Yesterday, when asked about Charles Tillman potentially missing the Bears game on Sunday to be with his pregnant wife, Florio was adamant that NFL players should honor their commitment to their teams, rather than miss a game to be with their wives and families.

“This may not not be the most popular position in the world, but I fall into the ‘This is the life we’ve chosen’ category,” Florio told The Score’s Laurence Holmes and Matt Abbatacola, who were sitting in for McNeil and Spiegel. “There are ways nowadays – there are technologies that you can plan when you’re going to have a baby. There are four fairly important months out of the year when you work 16 Sundays and you get paid a lot of money to be available those 16 Sundays. You try to avoid being in a position where you have to make that decision on Sunday that you’re getting paid a lot of money to be available to play a football game. It’s easy for me to say this because I’ve never been and never will be in this position, but I think you gotta show up and do your job. Guys who are over seas don’t get to fly home if they’ve got a spouse going into labor, and they get paid a heck of a lot less money.”

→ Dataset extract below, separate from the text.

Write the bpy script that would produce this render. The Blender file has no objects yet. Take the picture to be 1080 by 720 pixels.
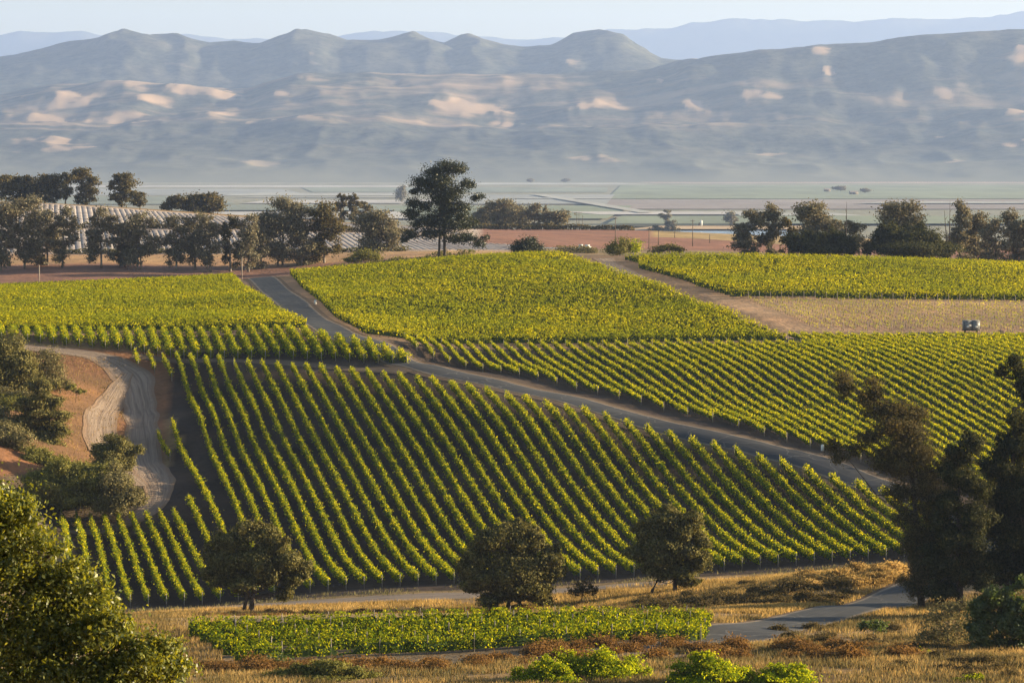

Today, on his website, Florio changed his outlook. Check out the excerpt below.

In the end, each player has to make the decision if/when the issue arises, balancing a wide variety of factors and concerns, including but not limited to the health of the mother, the health of the baby, and the wishes of the mother.  Other considerations will include the value of the player to the team, the importance of the game, and the amount of money that the player could be sacrificing by not being available on one of the 16 days per year when presence on the football field is as close to mandatory as it ever is.

Teams should support whatever the player decides to do, even if the coach, G.M., owner, or others would have made a different decision — or if it’s obvious to team management that the player gave no thought whatsoever to even trying to time the pregnancy so that it would end during the offseason.

As to Tillman, he has said via Twitter that his new baby will be born Monday.  And that he’ll be present for the game on Sunday.

If, in the end, his wife goes into labor before or during the game against the Texans, whatever Charles decides to do should be accepted and respected by his teammates, his coaches, his owner, the fans, and the media.